Through the fields we go with dresses
An inch of mud that stains the bottom of our dresses
Wishing we could talk to trees
And dreaming of the things they’d say.
Would they tell a story of a sweet romance
Or of the Austen girls that bounded by?
I wish that I could speak to them
And hear the tales that they would tell.
I live very close to where Jane Austen was born. I sometimes go running and pass the church where her father was rector and it’s lovely to stop and remember the fact that Jane could well have stood in the very spot that I am standing on.
I’ve sometimes found myself out on my runs through the fields, wondering what the trees would say if they could talk. They would probably have seen Jane bounding past in the same way that Elizabeth Bennet would have done so.
I also used to work in a forest and I sometimes felt like the trees would whisper as I walked through, especially at night when I could hear them creaking in the wind.
Trees are so permanent and so romantic. They offer shade in the heat of the day, and they beg for lovers to carve their initials in their bark. They must hear and feel so many whispers of love and hissed arguments.

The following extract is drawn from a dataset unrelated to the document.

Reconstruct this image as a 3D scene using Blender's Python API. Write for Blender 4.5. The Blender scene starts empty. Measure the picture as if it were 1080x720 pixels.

I feel so lucky to live out in the countryside and to have so much literary history so close to me. To have rested under the same tree that Jane may have also sat below is such a beautiful thought and I wish that they could tell me everything that they have seen.
Much Love
Rachel xx
clcouch123
I’m happy you engage with the history of where you live. Living near where Jane Austen lived sounds grand. The trees come across especially impressively, for instance in the way they creak at night. I do love trees, as did Tolkien and you do.
crispina kemp
You are indeed blessed. I have Horatio Nelson and Charles Dickens o bandy with. Not quite the same genre!